The FPK leader’s working life began in Southern Rhodesia (present-day Zimbabwe) in tobacco plantations where, according to Kiema, “he was treated like a dog.” When he visited Molapo, he would bring tobacco which he sold to neighbouring villages. After Southern Rhodesia, Sesana worked in the South African mines for eight years. It was during this time that he acquired Fanagaloo, a lingua franca used exclusively in South African mines. When off-duty, he would often participate in the “vicious street fights”, a gruesome spectacle organised by the miners themselves as entertainment.
The book says of these fights: “Sesana has never forgotten how he was beaten by Swazis, Xhosas, Manyasas and Zulus. He received stab wounds many times to both his body and his head. It didn’t always go against him though, and he beat many of those who challenged him.”

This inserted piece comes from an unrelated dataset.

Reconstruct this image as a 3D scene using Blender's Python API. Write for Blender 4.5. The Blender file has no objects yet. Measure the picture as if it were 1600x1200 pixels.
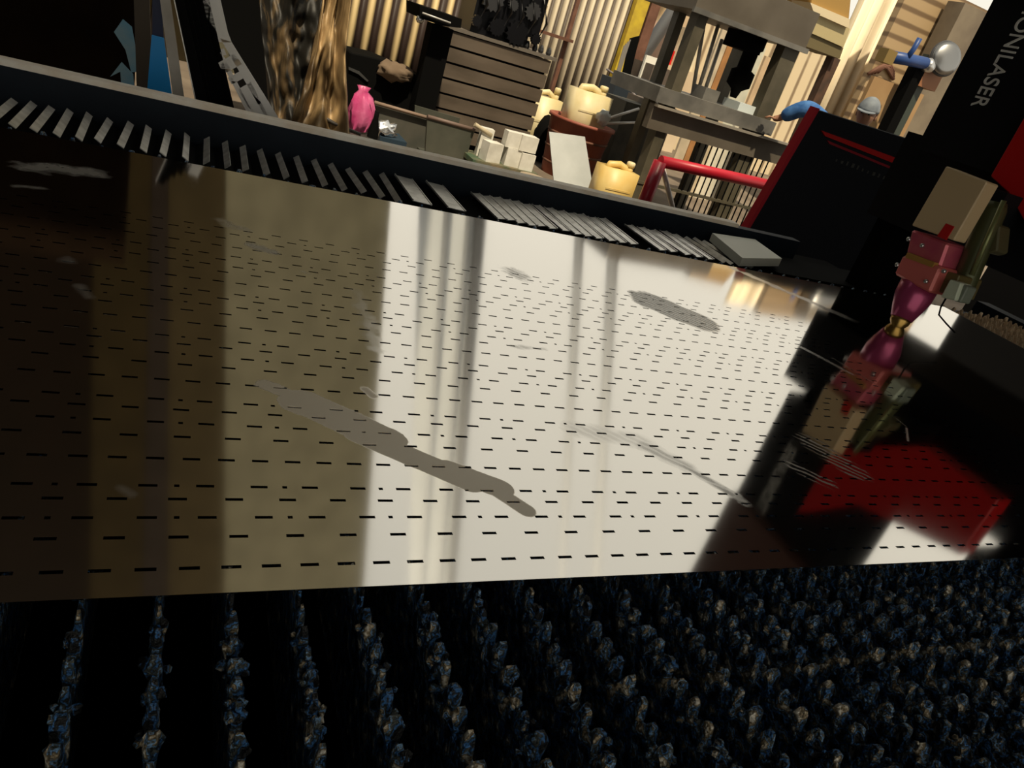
import bpy, bmesh, math, random
from mathutils import Vector, Matrix, noise
random.seed(7)
C = bpy.context.scene.collection
S = bpy.context.scene
PI = math.pi

# ------------------------------------------------------------------ camera
H, ZB, CZ, F = 0.45, 0.80, 1.25, 1139.0
AX = Vector((0.89866742, 0.07659528, 0.43189122))      # world X seen in (right, down, forward)
AY = Vector((-0.33756718, -0.50795243, 0.79248516))
AZ = Vector((0.28008082, -0.8579729, -0.43062425))
cam_d = bpy.data.cameras.new('camera'); cam = bpy.data.objects.new('camera', cam_d); C.objects.link(cam)
cam_d.sensor_width = 36; cam_d.lens = F / 1600 * 36; cam_d.clip_start = 0.01; cam_d.clip_end = 300
right = Vector((AX.x, AY.x, AZ.x)); down = Vector((AX.y, AY.y, AZ.y)); fwd = Vector((AX.z, AY.z, AZ.z))
M = Matrix.Identity(4)
for i in range(3):
    M[i][0] = right[i]; M[i][1] = -down[i]; M[i][2] = -fwd[i]
M[2][3] = CZ
cam.matrix_world = M
S.camera = cam

# ------------------------------------------------------------------ light and exposure
S.view_settings.view_transform = 'Standard'; S.view_settings.look = 'None'
S.view_settings.gamma = 1; S.view_settings.use_curve_mapping = False
S.view_settings.exposure = 0.0
W = bpy.data.worlds.new('world'); S.world = W; W.use_nodes = True
bg = W.node_tree.nodes['Background']; bg.inputs[0].default_value = (1.0, 0.93, 0.79, 1); bg.inputs[1].default_value = 1.0
_nt = W.node_tree; _tc = _nt.nodes.new('ShaderNodeTexCoord'); _sp = _nt.nodes.new('ShaderNodeSeparateXYZ'); _rp = _nt.nodes.new('ShaderNodeValToRGB')
_nt.links.new(_tc.outputs['Generated'], _sp.inputs[0]); _nt.links.new(_sp.outputs[2], _rp.inputs[0]); _nt.links.new(_rp.outputs[0], bg.inputs[0])
_rp.color_ramp.elements[0].position = 0.10; _rp.color_ramp.elements[0].color = (1.0, 0.94, 0.80, 1)      # hazy horizon
_rp.color_ramp.elements[1].position = 0.72; _rp.color_ramp.elements[1].color = (0.64, 0.62, 0.55, 1)     # dimmer cloud above
sun_d = bpy.data.lights.new('sun', 'SUN'); sun = bpy.data.objects.new('sun', sun_d); C.objects.link(sun)
sun_d.energy = 5.0; sun_d.color = (1, 0.86, 0.62); sun_d.angle = math.radians(1.5)
sun.rotation_euler = (math.radians(30), 0, math.radians(-14)); sun.location = (-4, -6, 12)

# ------------------------------------------------------------------ measuring helpers
def ray(px, py):
    d = Vector((px - 800, py - 600, F)); return Vector((d.dot(AX), d.dot(AY), d.dot(AZ)))
def az(px, py, z): d = ray(px, py); return Vector((0, 0, CZ)) + d * ((z - CZ) / d.z)
def ay(px, py, y): d = ray(px, py); return Vector((0, 0, CZ)) + d * (y / d.y)
def ax(px, py, x): d = ray(px, py); return Vector((0, 0, CZ)) + d * (x / d.x)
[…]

Tears For My Land suggests that Sesana’s stewardship of the FPK has been something of a disaster. It turns out that there has long been regional rivalry in CKGR between the Western Group and Eastern Group. Under Sesana, FPK has become “an informal club without professional or managerial procedures”, has “avoided auditors and accountants, and all office-holders are males from New Xade,” it no longer represents the interests of all CKGR Basarwa but “only the interests of the Western Group (people from Molapo, Metsiamanong, Gugamma and Mothomelo).” There are some, the book says, who view FPK as “a duopoly of Roy Sesana and Jumanda Gakelebotse.” Kiema says that Sesana has stated that he sees himself as the “saviour” instead of “voice” of the people.
That notwithstanding, Kiema’s book declares Sesana a hero in the league of Nelson Mandela, the late African National Congress stalwart and first leader of a democratic South Africa.